Proud day for London GAA’s Honorary President and Louth native

Proud day London GAAs Honorary President Louth native
London GAA Honorary President Bill Reilly. Photo: Lucia Butler

By Damian Dolan

London GAA Honorary President Bill Reilly will be the proudest man at McGovern Park, Ruislip, on Sunday, when his native Louth face London in the first round of the All Ireland qualifiers.

A huge supporter of the GAA, both in London and his native Louth, Bill couldn’t have asked for a better draw, although he’s staying tight-lipped as to which side he’ll be rooting for on the day.

“It’s going to be a good day for me – a proud day. And I’ll be right in the middle of it,” Bill told the Irish World.

“I’m really looking forward to it – I can’t lose either way. Who will I be supporting? I’m going to stay schtum on that one.”

Well-known and respected in London GAA circles, in December 2016 Bill became the first-ever Louth-born President of the London County Board.

As well as being Chairperson of London’s oldest surviving club, Brothers Pearse, he is also one of the patrons of the new county ground at Ruislip, McGovern Park.

Love for Louth

However, he’s never lost his love for Louth GAA. Originally from Dromiskin, he played senior level in Louth for the Dromiskin Unknowns, and lined up against members of Louth’s All Ireland winning team of 1957 – the last time the Wee County lifted the Sam Maguire.

In his final match in 1958 before leaving for England when he was 22, he went up against one of the stars of that Louth team, Jimmy McDonnell, who was playing for local rivals Darver Volunteers in the first round of the Louth SFC.
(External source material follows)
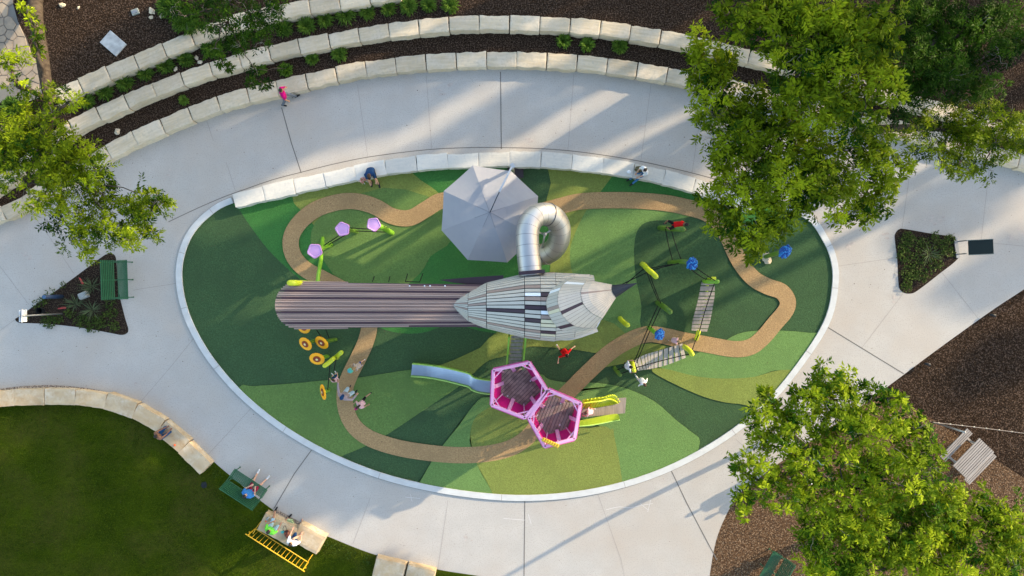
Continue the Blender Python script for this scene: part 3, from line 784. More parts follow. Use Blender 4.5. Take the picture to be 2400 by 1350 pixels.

A big supporter of the GAA in Louth, he sponsors St Josephs GAA club Dromiskin (formed when the Unknowns and the Darver Volunteers were merged to form one club), and without fail gets back to watch the county team several times a year.

Most recently, he was at O’Moore Park in Portlaoise for Louth’s Leinster first round fixture with Carlow.

Although the sides have met in the National League, as recent as February 2016, and in junior All Irelands finals in the 1930s, “it’s opportune” admits Bill that London GAA has a Louth man as its president for the sides’ first senior championship meeting since 1913.

 

And he’s expecting a “decent crowd” for the occasion, having already had calls from friends at ‘home’ in Louth forewarning of their arrival in London for the game.

“I think it will be a very even contest. Although Louth were beaten by Carlow, they’re a very decent team. Carlow are one of the most improved teams and it was no shame to be beaten by them,” said Bill.

“London will feel they have a decent chance – it’s a very open game. Louth will be favourites, but I’d only expect there to be a point or two in it.”

It should be some occasion and for none more so than London’s Honorary President, and proud Louth man, Bill Reilly. No one would begrudge him it.